Friday, March 31, 2017

World Building


One thing readers of fantasy look for is a journey to a magical world that is unlike the mundane world we all inhabit, so building that world is one of the most important tasks of a fantasy writer and also one of the most fun.
There are two basic types of world builders, sometimes called architects and gardeners. Before they even begin to write the story, an architect takes days, weeks, months outlining every intricate detail of their world from economics to politics to magic. They will create whole notebooks full of climate data, geography, types of inhabitants, religious systems, and even holidays. There are two basic dangers to this type of world building. The first is using it as an excuse to delay beginning the actual story. It can become a distraction/procrastination tactic to combat a writer’s anxiety about whether or not they are truly good enough to be a writer. (An anxiety nearly all writers share.) So a writer needs to know when to stop world building and start writing. The second danger is to use every detail imagined within the novel itself. You spent time creating it, so you need to share it, right? Wrong. The writer will always know more about the world that actually appears in the story itself. As an author, you only reveal as much of your world as the reader needs to know. The details of the world should emerge gradually as they are needed for plot and character development, not be dumped on the reader because the writer created a cool aspect of their world that doesn’t matter to the story itself.
The second type of world builder is often called a gardener. A gardener will have the seeds or the very basics of their world in mind and allow that world to grow as they write the story. They don’t know everything about their world when they begin, but allow it to emerge as the story needs it. This type of world builder also faces potential problems. The first is a shallow or insufficient developed world with too many aspects of it unexplored. A shallow world will not satisfy the reader. The second problem is continuity errors. The author may claim one thing about the religion on page 5 that is contradicted by the scene on page 94 that doesn’t mesh with what they bring out on page 296.
Either method can work and work beautifully as long as the author is aware of the dangers and guards against them. The problems of both methods will be inevitable in the first draft and is one of the many tasks that will need to be addressed in revision.
Some people believe that since they are creating something that doesn’t exist, they can do anything they want with it. This is true only to an extent. When you are creating a new world, you are asking your readers to suspend their disbelief for the length of the story. The reader knows that dragons and magic don’t exist, but during the time they are emerged in your story, they should be willing to pretend they do. In creating a suspension of disbelief, the author will find the reader a willing accomplice. Fantasy readers come to a fantasy novel with an absolute willingness to loose themselves in a make-believe world. If they didn’t want to temporarily believe in unicorns and fairies, they would have chosen a different genre. But the reader will turn against the author if the author doesn’t create a believable world, and once a reader loses their suspension of disbelief, it is almost impossible to get back. They probably won’t finish the current novel, and they certainly won’t read another by the same author.
So how does an author keep the readers’ suspension of disbelief? The following 4 rules lay that out. (Note: The only unbreakable rule of writing is, does it work? However, if these rules are followed, it will work most of the time.)

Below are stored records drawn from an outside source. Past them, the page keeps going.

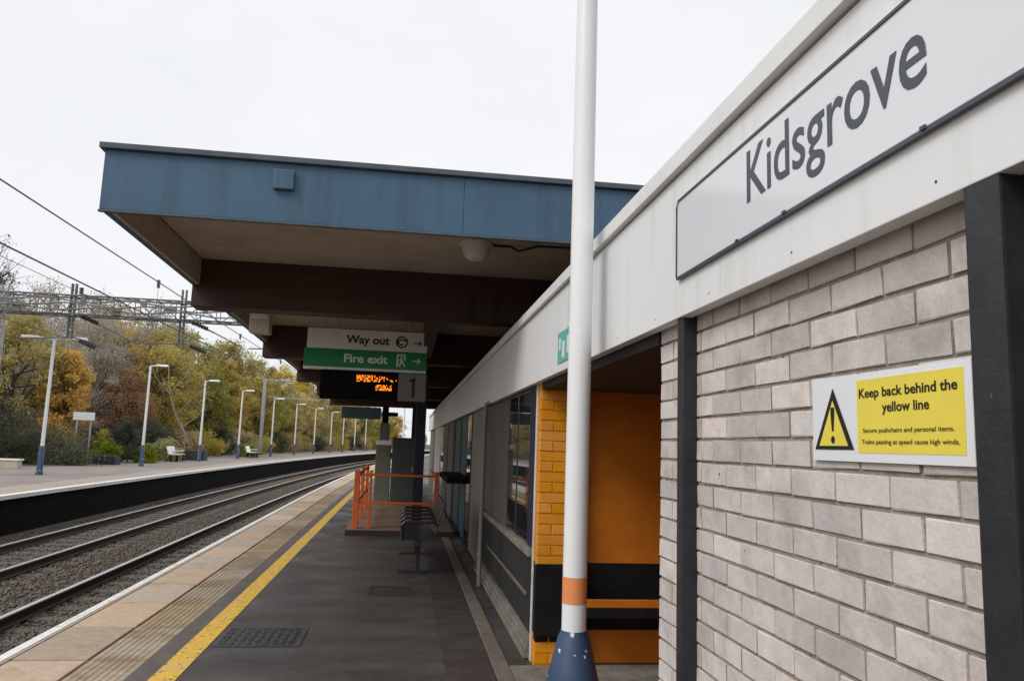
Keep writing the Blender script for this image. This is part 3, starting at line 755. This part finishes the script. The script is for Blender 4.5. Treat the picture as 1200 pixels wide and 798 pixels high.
tsn = thing('small_green_sign', 'small teal sign on the white fascia just left of the white lamp post', 'sign', (XF-.004, 4.9, 2.2))
part('plate', 'sticker_teal', tsn, (XF-.006, XF-.001, 4.55, 5.08, 2.205, 2.41), bevel=.001)
part('print', 'sign_grey', tsn, (XF-.0075, XF-.0065, 4.85, 4.93, 2.23, 2.34), (XF-.0075, XF-.0065, 4.98, 5.03, 2.29, 2.37), (XF-.0075, XF-.0065, 4.6, 4.78, 2.25, 2.36), bevel=0)

# ------------------------------------------------------------------ foreground lamp post
PX, PY = .858, 3.80
lp = thing('lamp_post', 'tall white lamp post with orange band and flared blue base, closest to the camera', 'lamp post', (PX, PY, 0))
q = MB(); q.lathe(PX, PY, [(.0595, .77), (.0595, .905)], 32); q.build('pole', 'pole_white', lp, smooth=True)
q = MB(); q.lathe(PX, PY, [(.0593, 1.03), (.058, 2.6), (.054, 5.2)], 32); q.build('pole', 'pole_white', lp, smooth=True)
q = MB(); q.lathe(PX, PY, [(.0603, .906), (.0603, 1.029)], 32); q.build('orange_band', 'band_orange', lp, smooth=True)
q = MB(); q.lathe(PX, PY, [(.18, 0), (.18, .30), (.168, .34), (.132, .52), (.075, .752), (.066, .768), (.064, .780)], 32); q.build('flared_base', 'lamp_blue', lp, smooth=True)
q = MB(); q.bar((PX, PY, 5.18), (PX-.7, PY, 5.3), .03, .022, 10); q.build('arm', 'pole_white', lp, smooth=True)
q = MB(); q.hexa([(PX-1.15, PY-.1, 5.26), (PX-.65, PY-.12, 5.25), (PX-.65, PY+.12, 5.25), (PX-1.15, PY+.1, 5.26)], [(PX-1.1, PY-.06, 5.35), (PX-.68, PY-.07, 5.36), (PX-.68, PY+.07, 5.36), (PX-1.1, PY+.06, 5.35)]); q.build('lantern', 'sign_grey', lp, bevel=.02)

# ------------------------------------------------------------------ bench, plinth with railings, cabinet
bs = thing('metal_bench', 'perforated steel platform bench standing by the building wall', 'bench', (.3, 10.8, 0))
def seat_mesh(y0, y1):
    q = MB(); n = 7; w = (y1-y0-.04)
    for i in range(n):       # slatted steel seat
        a = y0+.02+w*i/n; q.box(.02, .44, a+.006, a+w/n-.006, .435, .45)
    q.box(.02, .05, y0+.02, y1-.02, .425, .434); q.box(.41, .44, y0+.02, y1-.02, .425, .434)
    return q
def back_mesh(y0, y1):
    q = MB(); n = 7; w = (y1-y0-.04)
    for i in range(n):
        a = y0+.02+w*i/n; b = a+w/n-.006; a += .006
        q.hexa([(.44, a, .50), (.455, a, .50), (.455, b, .50), (.44, b, .50)], [(.54, a, .86), (.555, a, .86), (.555, b, .86), (.54, b, .86)])
    q.hexa([(.535, y0+.02, .85), (.56, y0+.02, .85), (.56, y1-.02, .85), (.535, y1-.02, .85)], [(.545, y0+.02, .885), (.57, y0+.02, .885), (.57, y1-.02, .885), (.545, y1-.02, .885)])
    return q
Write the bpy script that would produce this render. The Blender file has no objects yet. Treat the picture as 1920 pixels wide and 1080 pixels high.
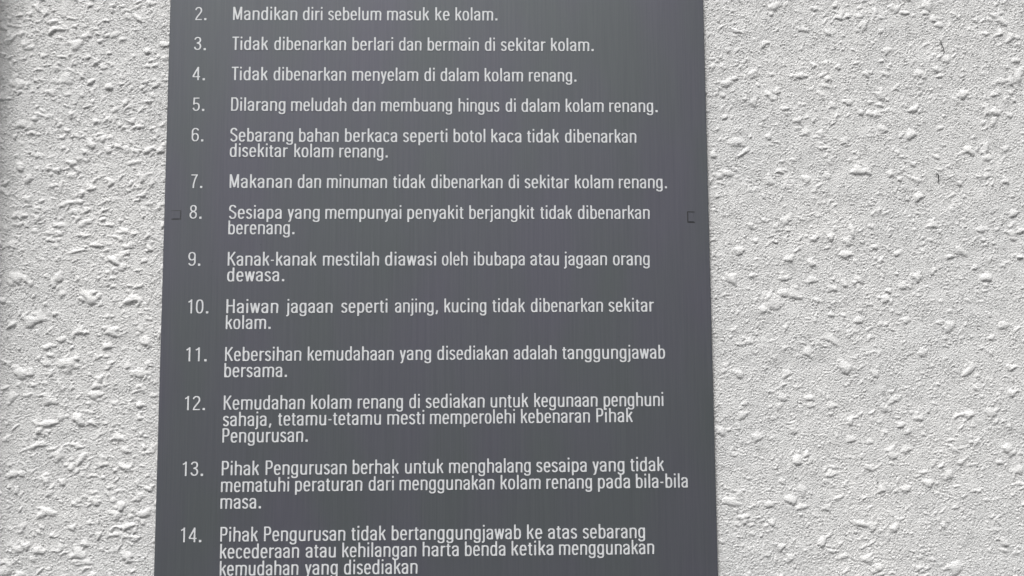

Rule #1: Your world needs consistent rules. Unicorns can’t be drawn only to virgins at one point in the story and then come to your non-virgin main character at the moment she has need of a unicorn. Dragons can’t need 100 lbs of meat a day, but exist in a desert without much life. Fantasy doesn’t mean illogical. Readers will readily believe something that they know not to be true, but they will balk at anything that insults their sense of logic.

Rule #2: Anything in your world that also exists in the real world either needs to be consistent with what the reader knows of reality or have an explanation for why it isn’t. So if you’re including such aspects that you have little experience with, you need to research them. One glaring examples of this problem are horses. Horses are a staple of epic fantasy, but few in the modern world have had much interaction with horses. They aren’t like cars with legs, which you can ride all day with only brief stops to load them with fuel and simply park and forget about at night. They are living beings that need a lot of care and have restrictions on their physical strength and endurance. If you are going to include horses in your world, make sure you understand horses.

Rule #3: Include diverse people. No group of people (or elves, fairies, or dwarfs) is all good or all bad. If you have a large enough group, you will some assholes in the mix, some truly caring and good people, and a whole lot of people with varying degrees of assholeness and niceness. Nor will they all think, believe, or act the same way. You may decide in your world that dwarfs are obsessed with mining gold and gems, but if your novel has a large enough sample of dwarfs, there should be some who prefer to play the lute or carve pictures into the rock walls of the caves. A society of only knights and nobles also couldn’t exist. It would also need farmers and artisans.


Rule #4: Your world needs to be structured in such a way that it addresses real world realities, such as food, clothing, shelter. If a society is to exist, human needs must be met. If they aren’t, society is unstable and won’t last long.